DR 3-102(A)(2) entitles the estate of the deceased to be compensated for "work performed" by the deceased. There is too tenuous a relationship between work performed and out-of-pocket reimbursed expenses. Out-of-pocket expenses of the defendant can in no way be considered work performed by decedent. The estate acknowledges this but argues, as they did with renewal retainer agreements, that the reimbursements are merely installment payments for decedent's past services. We cannot agree.
Payments on retainer contracts over the four-year period were expressly required by the sales agreement. Reimbursed expenses are not expressly called for by the contract. We cannot apply the rule of construction that requires ambiguous contracts to be construed against the drafter where such construction runs against the policy of a disciplinary rule.
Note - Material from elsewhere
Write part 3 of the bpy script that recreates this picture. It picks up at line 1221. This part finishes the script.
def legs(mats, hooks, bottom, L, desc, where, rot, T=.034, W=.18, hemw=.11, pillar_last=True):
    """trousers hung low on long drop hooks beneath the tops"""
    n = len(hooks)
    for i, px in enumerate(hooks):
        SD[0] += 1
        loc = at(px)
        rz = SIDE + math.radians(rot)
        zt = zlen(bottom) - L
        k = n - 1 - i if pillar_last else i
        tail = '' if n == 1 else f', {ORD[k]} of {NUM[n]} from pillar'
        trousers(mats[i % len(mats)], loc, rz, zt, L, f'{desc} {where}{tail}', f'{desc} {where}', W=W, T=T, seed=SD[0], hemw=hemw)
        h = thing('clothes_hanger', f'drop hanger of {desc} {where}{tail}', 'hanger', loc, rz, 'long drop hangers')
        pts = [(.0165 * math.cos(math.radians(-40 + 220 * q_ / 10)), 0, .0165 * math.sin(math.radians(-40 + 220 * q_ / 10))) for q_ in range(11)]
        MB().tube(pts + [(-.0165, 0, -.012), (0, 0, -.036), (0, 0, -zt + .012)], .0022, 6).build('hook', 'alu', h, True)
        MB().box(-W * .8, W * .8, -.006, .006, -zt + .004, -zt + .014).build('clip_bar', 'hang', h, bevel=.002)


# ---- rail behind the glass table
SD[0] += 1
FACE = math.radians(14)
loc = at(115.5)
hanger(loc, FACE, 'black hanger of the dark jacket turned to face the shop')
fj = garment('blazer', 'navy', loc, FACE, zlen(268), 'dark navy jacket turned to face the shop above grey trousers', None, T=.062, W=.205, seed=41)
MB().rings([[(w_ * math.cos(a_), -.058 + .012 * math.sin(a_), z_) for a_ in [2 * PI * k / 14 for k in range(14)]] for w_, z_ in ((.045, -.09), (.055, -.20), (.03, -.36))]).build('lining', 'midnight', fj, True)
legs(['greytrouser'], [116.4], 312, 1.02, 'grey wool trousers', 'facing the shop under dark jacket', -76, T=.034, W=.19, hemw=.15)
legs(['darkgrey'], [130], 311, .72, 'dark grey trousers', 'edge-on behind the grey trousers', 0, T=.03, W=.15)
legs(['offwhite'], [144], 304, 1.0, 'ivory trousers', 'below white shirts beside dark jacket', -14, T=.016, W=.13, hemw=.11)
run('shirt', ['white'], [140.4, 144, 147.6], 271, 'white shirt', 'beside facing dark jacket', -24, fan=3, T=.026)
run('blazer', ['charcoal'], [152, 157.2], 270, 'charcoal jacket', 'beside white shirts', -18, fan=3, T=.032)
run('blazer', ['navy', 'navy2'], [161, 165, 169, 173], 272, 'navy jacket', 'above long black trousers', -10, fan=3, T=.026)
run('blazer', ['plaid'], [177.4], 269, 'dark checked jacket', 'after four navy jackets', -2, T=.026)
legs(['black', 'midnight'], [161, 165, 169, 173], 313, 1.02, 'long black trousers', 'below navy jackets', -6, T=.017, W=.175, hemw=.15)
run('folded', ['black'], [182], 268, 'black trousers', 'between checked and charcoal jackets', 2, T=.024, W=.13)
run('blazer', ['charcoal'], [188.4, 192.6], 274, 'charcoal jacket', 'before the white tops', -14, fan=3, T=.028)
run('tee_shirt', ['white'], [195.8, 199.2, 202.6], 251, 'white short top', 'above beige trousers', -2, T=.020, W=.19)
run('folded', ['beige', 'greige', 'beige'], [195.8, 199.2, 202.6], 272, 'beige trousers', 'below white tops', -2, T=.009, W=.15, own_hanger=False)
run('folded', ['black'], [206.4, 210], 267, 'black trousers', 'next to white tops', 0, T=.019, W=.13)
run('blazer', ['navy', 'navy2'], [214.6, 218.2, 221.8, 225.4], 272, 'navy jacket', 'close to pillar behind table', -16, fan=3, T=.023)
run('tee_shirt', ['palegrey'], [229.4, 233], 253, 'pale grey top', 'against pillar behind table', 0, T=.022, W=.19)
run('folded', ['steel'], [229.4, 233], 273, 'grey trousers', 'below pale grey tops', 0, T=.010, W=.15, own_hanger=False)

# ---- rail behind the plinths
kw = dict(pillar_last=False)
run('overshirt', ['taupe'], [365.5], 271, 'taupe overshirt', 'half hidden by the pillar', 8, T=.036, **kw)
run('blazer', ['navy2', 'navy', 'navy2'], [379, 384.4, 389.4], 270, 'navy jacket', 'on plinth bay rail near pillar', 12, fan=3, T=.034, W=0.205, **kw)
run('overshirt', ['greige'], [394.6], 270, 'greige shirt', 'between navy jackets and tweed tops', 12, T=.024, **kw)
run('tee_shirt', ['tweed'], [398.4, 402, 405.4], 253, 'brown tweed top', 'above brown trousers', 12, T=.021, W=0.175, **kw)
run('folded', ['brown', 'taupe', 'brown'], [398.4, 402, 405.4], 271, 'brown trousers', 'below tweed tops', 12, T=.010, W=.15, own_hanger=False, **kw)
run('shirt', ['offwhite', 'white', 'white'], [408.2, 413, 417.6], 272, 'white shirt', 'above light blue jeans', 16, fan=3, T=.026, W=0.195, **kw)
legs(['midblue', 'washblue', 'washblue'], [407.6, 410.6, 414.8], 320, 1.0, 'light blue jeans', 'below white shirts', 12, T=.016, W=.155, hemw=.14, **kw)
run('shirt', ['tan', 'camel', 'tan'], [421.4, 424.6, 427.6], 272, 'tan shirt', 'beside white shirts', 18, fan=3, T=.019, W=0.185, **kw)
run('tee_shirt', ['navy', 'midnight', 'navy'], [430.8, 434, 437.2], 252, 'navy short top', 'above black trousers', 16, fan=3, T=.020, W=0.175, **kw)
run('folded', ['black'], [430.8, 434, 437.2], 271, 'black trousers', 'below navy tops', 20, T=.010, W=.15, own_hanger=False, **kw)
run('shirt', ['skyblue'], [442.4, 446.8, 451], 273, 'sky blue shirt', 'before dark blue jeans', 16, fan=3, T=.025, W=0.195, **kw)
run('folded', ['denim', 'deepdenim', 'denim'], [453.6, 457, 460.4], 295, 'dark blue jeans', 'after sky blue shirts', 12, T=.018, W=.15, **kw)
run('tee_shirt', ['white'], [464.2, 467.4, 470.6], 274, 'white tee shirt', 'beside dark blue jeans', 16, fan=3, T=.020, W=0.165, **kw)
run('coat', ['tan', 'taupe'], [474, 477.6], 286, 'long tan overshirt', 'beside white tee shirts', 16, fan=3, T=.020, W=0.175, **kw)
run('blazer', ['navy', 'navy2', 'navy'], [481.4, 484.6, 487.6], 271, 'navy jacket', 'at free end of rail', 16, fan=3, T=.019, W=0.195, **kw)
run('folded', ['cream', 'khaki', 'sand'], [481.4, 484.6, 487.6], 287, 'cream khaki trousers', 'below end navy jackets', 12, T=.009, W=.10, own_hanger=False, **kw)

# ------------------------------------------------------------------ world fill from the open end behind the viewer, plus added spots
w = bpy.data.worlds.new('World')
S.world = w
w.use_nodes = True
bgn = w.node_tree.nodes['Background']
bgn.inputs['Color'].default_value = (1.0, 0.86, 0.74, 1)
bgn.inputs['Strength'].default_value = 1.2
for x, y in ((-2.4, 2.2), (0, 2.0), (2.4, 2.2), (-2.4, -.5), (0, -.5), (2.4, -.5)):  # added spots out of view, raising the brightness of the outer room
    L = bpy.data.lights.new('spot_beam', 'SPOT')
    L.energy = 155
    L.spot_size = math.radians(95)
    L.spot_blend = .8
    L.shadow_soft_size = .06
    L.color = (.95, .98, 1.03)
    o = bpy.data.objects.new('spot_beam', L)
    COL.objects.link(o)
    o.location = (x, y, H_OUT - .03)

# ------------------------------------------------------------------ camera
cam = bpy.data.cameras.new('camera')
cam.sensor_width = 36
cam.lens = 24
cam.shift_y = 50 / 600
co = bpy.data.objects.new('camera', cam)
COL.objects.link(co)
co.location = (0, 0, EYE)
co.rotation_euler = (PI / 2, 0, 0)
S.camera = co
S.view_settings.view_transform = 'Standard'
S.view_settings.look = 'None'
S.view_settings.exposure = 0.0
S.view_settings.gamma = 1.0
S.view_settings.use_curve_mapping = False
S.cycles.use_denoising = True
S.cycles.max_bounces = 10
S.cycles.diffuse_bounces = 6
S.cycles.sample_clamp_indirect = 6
We have distinguished out-of-pocket reimbursed expenses from other reimbursed expenses, specifically the reimbursed expenses of the National Steel Carriers' contract and any other contracts billed in a similar manner. This distinction is *468 based on the fact that virtually all attorney fees constitute a partial reimbursement of expenses to the extent they contribute to fixed overhead. Fixed overhead includes such items as employee wages, rent, equipment rental, etc.
Under the present contract, we conclude that plaintiffs are entitled to 20% of all fees collected on retainer contracts, plus any reimbursed expenses which constitute contributions to fixed overhead.
We remand to the trial court for proceedings consistent with this opinion.
NOTES
[*] Circuit judge, sitting on the Court of Appeals by assignment.
[1] Two other disciplinary rules in addition to DR 3-102(A)(2) would seem to adopt a policy against the transfer of good will. DR 4-101 (Confidences and Secrets), and DR 2-103 (Prohibition of Solicitation). See Pirsig and Kirwin, Professional Responsibility (3d ed), p 176 (1976).
For an excellent discussion of the ethical considerations associated with the sale of a law firm, see generally Sterrett, The Sale of a Law Practice, 121 U Pa L Rev 306 (1972); Note, The Death of a Lawyer, 56 Colum L Rev 606 (1956).